## PROMPT:
Report how many lines include the word "this", and nothing besides that number.

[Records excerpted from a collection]

►

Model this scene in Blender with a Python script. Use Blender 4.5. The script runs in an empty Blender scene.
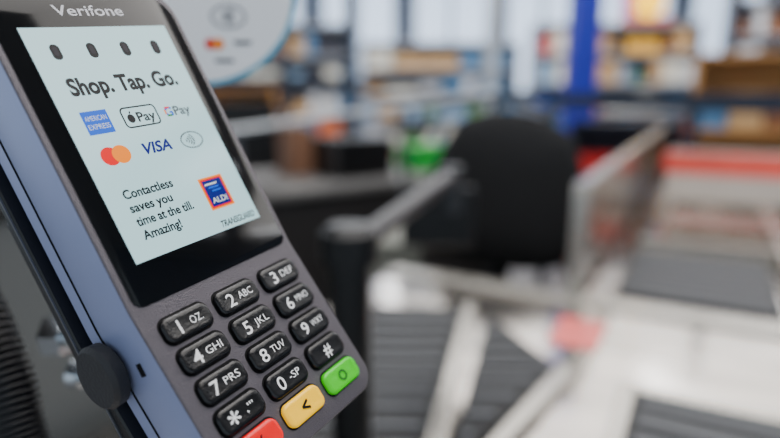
import bpy, bmesh, math, random
from mathutils import Vector, Matrix, Euler
random.seed(11)
C=bpy.context.collection
def s2l(c):
    return tuple(((x/255)/12.92 if x/255<=.04045 else ((x/255+.055)/1.055)**2.4) for x in c)
def mat(name,rgb,rough=.5,metal=0.,em=None,es=0.,bump=0.,bscale=200.,var=0.,coat=0.,alpha=1.,spec=.5):
    m=bpy.data.materials.new(name);m.use_nodes=True;nt=m.node_tree;b=nt.nodes["Principled BSDF"]
    col=s2l(rgb)+(1,)
    b.inputs["Base Color"].default_value=col;b.inputs["Roughness"].default_value=rough;b.inputs["Metallic"].default_value=metal
    b.inputs["Coat Weight"].default_value=coat;b.inputs["Alpha"].default_value=alpha;b.inputs["Specular IOR Level"].default_value=spec
    if em: b.inputs["Emission Color"].default_value=s2l(em)+(1,);b.inputs["Emission Strength"].default_value=es
    tc=nt.nodes.new("ShaderNodeTexCoord");nz=nt.nodes.new("ShaderNodeTexNoise");nz.inputs["Scale"].default_value=bscale
    nt.links.new(tc.outputs["Object"],nz.inputs["Vector"])
    if var>0:
        mx=nt.nodes.new("ShaderNodeMixRGB");mx.inputs[1].default_value=tuple(c*(1-var) for c in col[:3])+(1,);mx.inputs[2].default_value=tuple(min(1,c*(1+var)) for c in col[:3])+(1,)
        nt.links.new(nz.outputs["Fac"],mx.inputs[0]);nt.links.new(mx.outputs[0],b.inputs["Base Color"])
    if bump>0:
        bp=nt.nodes.new("ShaderNodeBump");bp.inputs["Strength"].default_value=bump;bp.inputs["Distance"].default_value=.001
        nt.links.new(nz.outputs["Fac"],bp.inputs["Height"]);nt.links.new(bp.outputs[0],b.inputs["Normal"])
    return m
def mkobj(name,verts,faces,mats,midx=None,smooth=False,parent=None,loc=None,rotz=0):
    me=bpy.data.meshes.new(name);me.from_pydata([tuple(v) for v in verts],[],faces)
    for m in (mats if isinstance(mats,list) else [mats]): me.materials.append(m)
    if midx: me.polygons.foreach_set("material_index",midx)
    bm=bmesh.new();bm.from_mesh(me);bmesh.ops.recalc_face_normals(bm,faces=bm.faces);bm.to_mesh(me);bm.free()
    if smooth: me.polygons.foreach_set("use_smooth",[True]*len(me.polygons))
    me.update();o=bpy.data.objects.new(name,me);C.objects.link(o)
    if parent: o.parent=parent
    if loc: o.location=loc
    o.rotation_euler.z=rotz
    return o
def empty(name,loc=(0,0,0),rotz=0):
    e=bpy.data.objects.new(name,None);C.objects.link(e);e.location=loc;e.rotation_euler.z=rotz;e.empty_display_size=.05;return e
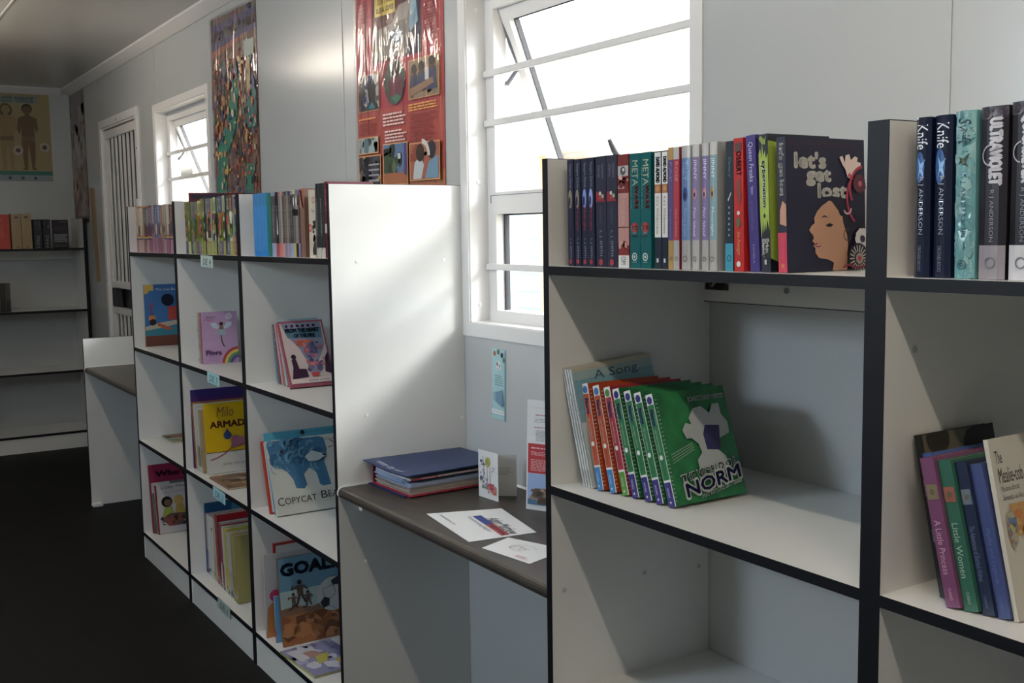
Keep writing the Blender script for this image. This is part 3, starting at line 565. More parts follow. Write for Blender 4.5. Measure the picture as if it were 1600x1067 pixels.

◄

## SOLUTION TO THE EXERCISE:
2